L.D. 336, “An Act To Encourage Research To Support the Maine Offshore Wind Industry,” directs the Public Utilities Commission to negotiate a long-term power contract to support the state’s floating offshore wind research array in federal waters in the Gulf of Maine. This contract will further the state’s renewable energy goals and achieve aggressive job creation for Maine workers and new business for Maine companies.

L.D. 1619 prohibits development of offshore wind in state territorial waters — within three miles of shore — protects state waters while at the same time allowing both the single-turbine demonstration project already under development near Monhegan and the research array to proceed, providing valuable research and data on to both promote floating offshore wind and protect our fisheries at the same time. Rep. Nicole Grohoski, D-Ellsworth, a scientist, and Rep. Billy Bob Faulkingham, R-Winter Harbor, a fisherman, led the work to forge a bipartisan agreement that will assure greater involvement by those in the fishing industry in offshore wind planning and research.  

These legislative actions, broadly supported by Democrats and Republicans, mean Maine is ready to fulfill that long-standing offshore wind promise created by three governors, multiple Legislatures and two statewide referenda. Coupled with the steps being taken by Gov. Janet Mills, Maine now has the tools and processes in place to fully test and commercialize UMaine’s patented floating technology while simultaneously protecting lobstering and fishing in both state territorial waters and federal waters in the Gulf of Maine.

A project more than 10 years in the making, offshore wind could bring substantial economic and environmental benefits to Maine. The research array is expected to produce hundreds of millions of dollars in total economic activity and create hundreds of Maine-based jobs during construction. My bill requires the research array to have a project labor agreement to ensure that the jobs will have good pay and benefits.

The climate crisis threatens nearly every aspect of our lives, from our economic stability to our ability to enjoy the great outdoors. Bold changes are necessary to mitigate its impact, and a major part of that is developing renewable energy, including offshore wind. An analysis by a respected Maine expert concluded it was impossible for Maine to meet its climate goals without the development of offshore wind. The clean energy that will be produced as a result of my legislation will reduce greenhouse gas emissions equivalent to taking approximately 89,000 passenger cars off the road every year.

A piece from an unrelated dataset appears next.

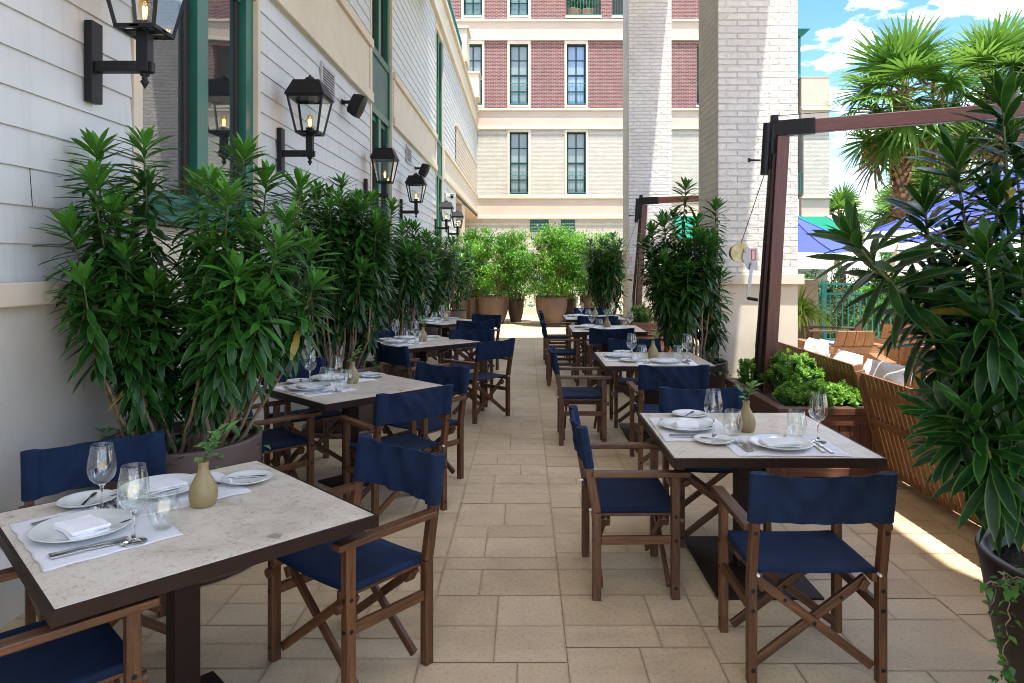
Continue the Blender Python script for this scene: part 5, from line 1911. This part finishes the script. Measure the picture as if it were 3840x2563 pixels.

I am proud that, even in these difficult times, the Maine Legislature has taken unprecedented actions to protect the Gulf of Maine and the marine uses of the Gulf on which Mainers have relied for centuries, while also pursuing the economic and environmental benefits of offshore wind. With the right policies in place now, Maine is ready to responsibly develop and construct this renewable energy industry, reduce pollution and create sustaining, good-paying jobs.